High-Gain Magnetized Inertial Fusion

Magnetized inertial fusion (MIF) could substantially ease the difficulty of reaching plasma conditions required for significant fusion yields, but it has been widely accepted that the gain is not sufficient for fusion energy. Numerical simulations are presented showing that high-gain MIF is possible in cylindrical liner implosions based on the MagLIF concept [S. A. Slutz et al Phys. Plasmas 17, 056303 (2010)] with the addition of a cryogenic layer of deuterium-tritium (DT). These simulations show that a burn wave propagates radially from the magnetized hot spot into the surrounding much denser cold DT given sufficient hot-spot areal density. For a drive current of 60 MA the simulated gain exceeds 100, which is more than adequate for fusion energy applications.
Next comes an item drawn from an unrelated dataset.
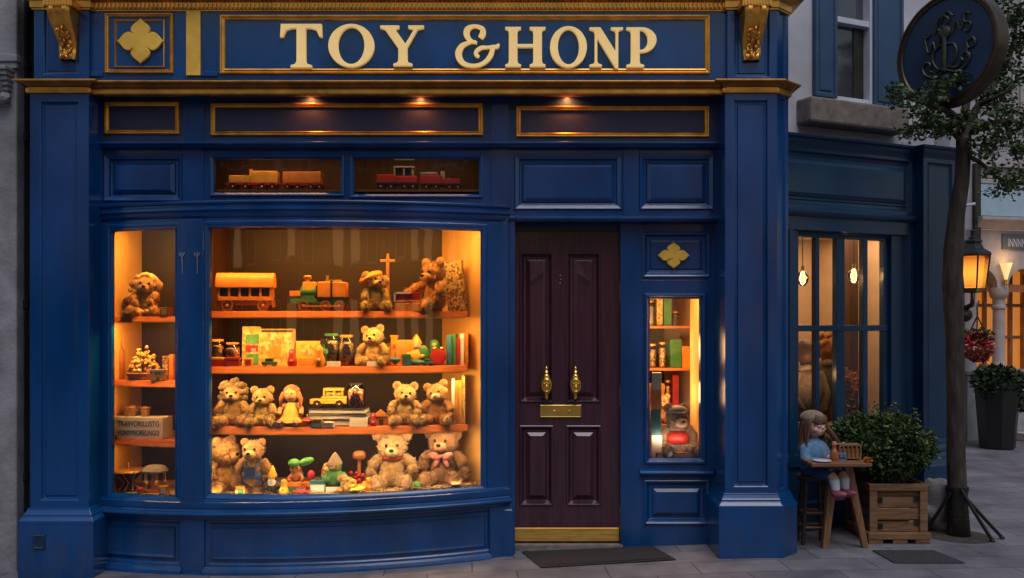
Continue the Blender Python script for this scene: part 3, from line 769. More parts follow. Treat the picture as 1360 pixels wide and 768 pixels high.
for px in (243, 263):           # two small worn metal hooks on the mullion
    x = bxz(px); y = yb(x) - .014
    h = MB(); zt_ = Z(338, y)
    h.tube([(x, y, zt_ - .14), (x + .001, y - .004, zt_ - .04), (x, y - .006, zt_)], [.0022, .0035, .003], 6)
    h.tube([(x - .018, y - .006, zt_ + .012), (x - .013, y - .012, zt_ - .006), (x, y - .010, zt_ - .018), (x + .013, y - .012, zt_ - .006), (x + .018, y - .006, zt_ + .012)], .003, 6)
    h.ell((x, y - .006, zt_ + .006), (.005, .005, .010), sub=1)
    put('hook', h, 'stone', ml, smooth=50)
# display box behind the bow
YBK = .38
xi0, xi1 = bxz(148) - .06, bxz(638) + .06
xs1 = -.565                    # back edge of the splayed right cheek
p = MB(); p.box(xi0 - .3, .2, YBK, YBK + .04, .2, 2.56); put('back_panel', p, 'darkpanel', bay)
p = MB(); p.quad((xi0 + .03, yb(xi0) + .07, .2), (xi0 + .03 , YBK, .2), (xi0 + .03, YBK, 2.5), (xi0 + .03, yb(xi0) + .07, 2.5)); put('side_wall', p, 'cream', bay)
p = MB(); xr = bxz(640) + .03; p.quad((xr, yb(xr) + .075, .2), (xs1, YBK, .2), (xs1, YBK, 2.5), (xr, yb(xr) + .075, 2.5)); put('side_wall', p, 'cream', bay)
pts = bpath(xi0 + .02, xi1, 30, -.065)
p = MB(); p.add([(x, y, .385 + TILT(x)) for x, y in pts] + [(x, YBK, .385 + TILT(x)) for x, y in pts], [(j, j + 1, 32 + j, 31 + j) for j in range(30)]); put('display_base', p, 'shelf', bay)
p = MB(); p.add([(x, y, ZS - .005 + TILT(x)) for x, y in pts] + [(x, YBK, ZS - .005 + TILT(x)) for x, y in pts], [(j, j + 1, 32 + j, 31 + j) for j in range(30)]); put('display_floor', p, 'straw', bay)
p = MB(); p.add([(x, y, 2.44) for x, y in bpath(xi0, xi1, 30, -.055)] + [(x, YBK + .02, 2.44) for x, y in pts], [(j, j + 1, 32 + j, 31 + j) for j in range(30)]); put('display_ceiling', p, 'backpanel', bay)
xdv = bxz(256)
p = MB(); p.box(xdv - .012, xdv + .012, yb(xdv) + .07, YBK - .002, .30, 2.436); put('divider', p, 'backpanel', bay)
def shelf(xa, xb, ztop, th=.046, cut=True):
    n = 20; pts = bpath(xa, xb, n, -.112)
    q = MB()
    back = [(x, YBK - .003) for x, y in pts]
    if cut: back[-1] = (xb - .17, YBK - .003); back[-2] = (min(back[-2][0], xb - .18), YBK - .003); back[-3] = (min(back[-3][0], xb - .20), YBK - .003); back[-4] = (min(back[-4][0], xb - .24), YBK - .003)
    v = [(x, y, ztop) for x, y in pts + back] + [(x, y - .026, ztop - th) for x, y in pts] + [(x, y, ztop - th) for x, y in back]
    m = n + 1; fs = []
    for i in range(n):
        fs += [(i, i + 1, m + i + 1, m + i), (2 * m + i + 1, 2 * m + i, 3 * m + i, 3 * m + i + 1), (i + 1, i, 2 * m + i, 2 * m + i + 1)]
    fs += [(0, m, 3 * m, 2 * m), (n, 2 * m + n, 3 * m + n, m + n)]
    return put('shelf', q.add(v, fs), 'shelf', bay, bevel=.002)
S1, S2, S3 = 1.771, 1.368, .928
XM0, XM1 = xdv + .016, bxz(620)
for z in (S1, S2, S3): shelf(XM0, XM1, z)
L1, L2, L3 = Z(420.5, -.2), Z(505.5, -.2), Z(583.5, -.2)
XS0, XS1 = xi0 + .034, xdv - .016
for z in (L1, L2, L3): shelf(XS0, XS1, z, .04, cut=False)
# shelf lighting: slim strips behind the head of the window and under each shelf's front edge
def strip(xa, xb, z, power, off=.078, col=WARM):
    xm = (xa + xb) / 2; n = 4 if xb - xa > 1 else 1
    pts = bpath(xa + .03, xb - .03, 12, -off)
    q = MB(); q.sweep(pts, [(-.006, z - .006), (.006, z - .006), (.006, z), (-.006, z)])
    st = put('light_strip', q, 'brassflat', bay)
    for i in range(n):
        a = xa + (xb - xa) * (i + .5) / n; w = (xb - xa) / n * .95
        sl = (yb(a + .05) - yb(a - .05)) / .1
        lamp('strip_lamp', 'AREA', (a, yb(a) + off, z - .012), power * w, col, (R(20), 0, math.atan(sl)), st, shape='RECTANGLE', size=w, size_y=.014)
strip(XM0, xi1 - .05, 2.43, 27, off=.065, col=(1, .43, .08))
for z, pw, cc in ((S1, 8.6, (1, .48, .12)), (S2, 8.4, (1, .55, .17)), (S3, 6.6, (1, .60, .24))): strip(XM0, XM1, z - .046, pw, col=cc)
strip(XS0, XS1, 2.43, 62, off=.065)
for z, pw in ((L1, 13.0), (L2, 3.0), (L3, 2.4)): strip(XS0, XS1, z - .04, pw)

for i in range(4):                # unseen fill lights added behind the sill to even out the toys
    a = XM0 + (xi1 - .06 - XM0) * (i + .5) / 4; sl = (yb(a + .05) - yb(a - .05)) / .1
    lamp('foot_fill', 'AREA', (a, yb(a) + .05, ZS + TILT(a) + .03), .35, (1, .6, .28), (R(118), 0, math.atan(sl)), bay, shape='RECTANGLE', size=.45, size_y=.014)
# room behind the transom lights
p = MB(); za, zb = Z(258, YT) - .02, Z(205, YT) + .03
p.box(X(275, .3), X(650, .3), .34, .36, za - .1, zb + .1); put('transom_back', p, 'backpanel', shop)
p = MB(); p.box(X(268, 0), X(648, 0), YT + .052, .34, Z(254, .0) - .02, Z(254, .0) - .002); put('transom_shelf', p, 'shelf', shop)
ztr = Z(254, .0)
for px in (360, 550):
    lamp('transom_lamp', 'AREA', (X(px, 0), YT + .075, zb), 1.5 if px < 500 else 1.1, (1, .5, .18), (R(22), 0, 0), tr, shape='RECTANGLE', size=.8, size_y=.02)

# entrance: recess, door, side light
p = MB()
p.box(X(676, -.05), X(684, -.02), -.155, .06, -.2, z_a + .01)                # jamb
xj0, xj1 = X(823, 0), X(834, -.05)
p.box(xj0, X(852, -.05), -.050, .06, -.2, z_a + .01)
p.box(X(668, 0), XR0 + .02, -.158, .06, z_a + .002, z_a + .05)                  # soffit of the recess
put('door_surround', p, 'blue', shop, bevel=.003)
zd0, zd1 = Z(719.5, 0), Z(308, 0)
xd0, xd1 = X(679, 0), X(823, 0)
rows_z = [zd0, Z(672, 0), Z(565, 0), Z(535, 0), Z(335, 0), zd1]
cols_x = [xd0, X(690, 0), X(735, 0), X(752, 0), X(798, 0), xd1]
p = MB()
y = .0
for i in range(0, 5, 2): p.box(cols_x[i], cols_x[i + 1], y, y + .05, zd0, zd1)
for i in (1, 3):
    for j in (0, 2, 4): p.box(cols_x[i], cols_x[i + 1], y, y + .05, rows_z[j], rows_z[j + 1])
door = put('door', p, 'plum', shop, bevel=.0015)
def dpanel(i, j):
    q = MB(); q.rings(cols_x[i], cols_x[i + 1], rows_z[j], rows_z[j + 1], [(0, .03), (0, -.006), (.006, -.010), (.014, -.010), (.024, .006), (.034, .022), (.052, .024), (.056, .016), (.082, .000), (.086, .0)]); return q
for i in (1, 3):
    for j in (1, 3): put('door_panel', dpanel(i, j), 'plum', door, bevel=.0012)
for i, s in ((1, 1), (3, -1)):           # carved spear-point facets near the top of the tall panels
    xm = (cols_x[i] + cols_x[i + 1]) / 2; zt_ = Z(346, 0); zb_ = Z(386, 0)
    q = MB(); w = .052
    a = [(xm - w, -.004, zt_), (xm + w, -.004, zt_), (xm + w, -.012, zt_ - .10), (xm - w, -.012, zt_ - .17)] if s > 0 else [(xm - w, -.004, zt_), (xm + w, -.004, zt_), (xm + w, -.012, zt_ - .17), (xm - w, -.012, zt_ - .10)]
    bq = [(c[0], .012, c[2]) for c in a]
    q.add(a + bq, [(0, 1, 2, 3), (0, 4, 5, 1), (1, 5, 6, 2), (2, 6, 7, 3), (3, 7, 4, 0)])
    lo = [(xm - w, -.012, zt_ - .172), (xm + w, -.012, zt_ - .102), (xm + w * .95, .010, zt_ - .165), (xm - w * .8, .010, zt_ - .232)] if s > 0 else [(xm - w, -.012, zt_ - .102), (xm + w, -.012, zt_ - .172), (xm + w * .8, .010, zt_ - .232), (xm - w * .95, .010, zt_ - .165)]
    q.add(lo, [(0, 1, 2, 3)])
    put('panel_carving', q, 'plum', door, bevel=.002)
p = MB(); p.rings(xd0 + .004, xd1 - .004, zd0 + .004, Z(701, 0), [(0, .004), (0, -.006), (.003, -.008), (.004, -.008)]); put('kick_plate', p, 'brassflat', door)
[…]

The simulated gain exceeds 1000 for a drive current of 70 MA.

Figure 1

Schematic of a high-gain MagLIF.

Figure 2

Contours of the ratio $Y_{\mathrm{cold}}/Y_{\mathrm{hot}}$ from simulations are plotted (color shading and black curves). Regions of $Y_{\mathrm{cold}}/Y_{\mathrm{hot}}>1$ indicate propagating burn. The white dotted line corresponds to peak fuel temperature equal to 15 keV and indicates hot-spot ignition. This occurs at much lower hot-spot areal density than propagation. The areal density of the metal liner was $5.0\mathrm{g}/{\mathrm{cm}}^2$ in these simulations.

Figure 3

Simulated yields (solid curves) and gains (dashed curves) plotted as a function of peak drive current. The black curves are for standard MagLIF while the colored curves are the results for MagLIF simulations that include a cryogenic layer of DT ice on the inner surface of a liner (beryllium shown as red, aluminum as blue).

Figure 4

Contours of optimum initial magnetic field (black curves and colored background) and contours of constant yield (white curves) are plotted as a function of the logarithm of two arbitrary multipliers $M_{\alpha }$ and $M_e$ described in the text.

Figure 5

Simulated 2D yields plotted as a function of RMS surface roughness for different axial resolutions. Curves are labeled with the minimum resolved wavelength in $\mu \mathrm{m}$.